Surprised with the choice of Apache. There are better choices for serving CGI nowadays. The only reason for still running Apache is you have legacy cruft that requires Apache (like .htaccess).
Apache's httpd is great, reliable, fast, and feature-full, and you don't have to deal with Nginx's ongoing conflict over the the open source vs commercial offerings. That conflict has caused needless pain, like e.g. that quirk around dns resolution where if you put the hostname under proxy_pass it only used to resolve it on start-up and ignored TTL (not sure if it's still doing that). There were work-arounds on the open source version, like using a variable instead, but that wasn't necessary in the commercial offering.
Apache is still a solid option. It does everything, works with everything and is easy to configure. Performance is perfectly fine for ~99% of everything.

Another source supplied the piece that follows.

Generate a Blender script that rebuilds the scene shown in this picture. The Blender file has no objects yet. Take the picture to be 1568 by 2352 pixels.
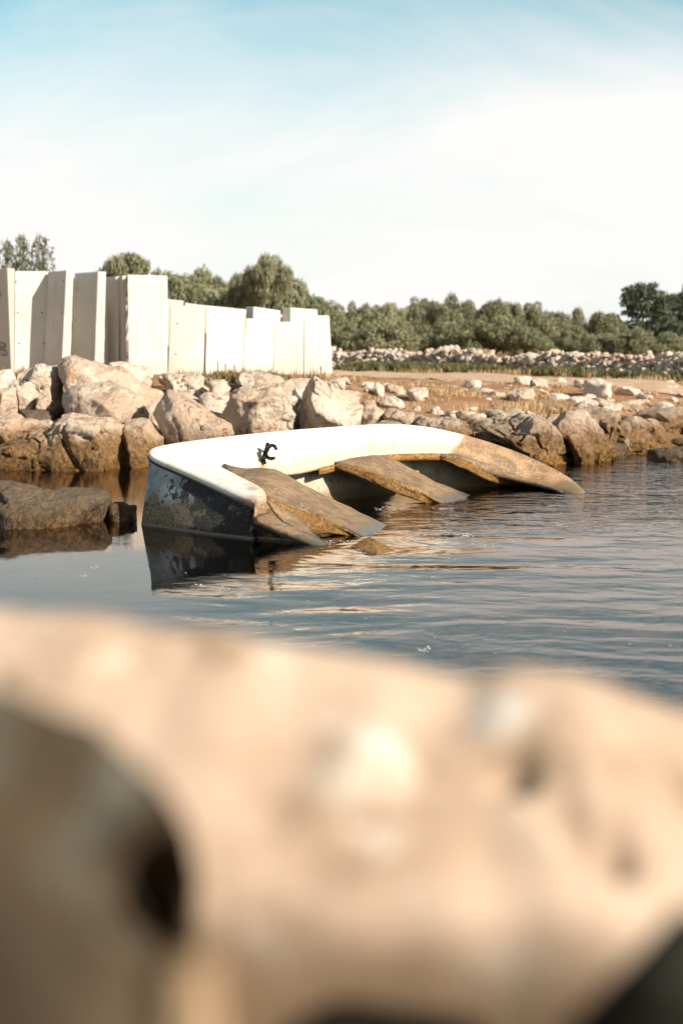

See as "Benchmarking (writes|reads) using Go net/http"
It was faster but not by very much. Running CGI programs is just forking processes, so Apache's forking model works just about as well as anything else.
Apache has a lot of cool modules for auth handling (like open connect), so this makes it easier if you want to write your business logic in a more obscure language while still have auth setup for you.
Apache works great for me and my small to medium loads. Sure it's not as fast as some of the lighter choices but the bottleneck isn't the webserver, it's all the database queries and network latencies.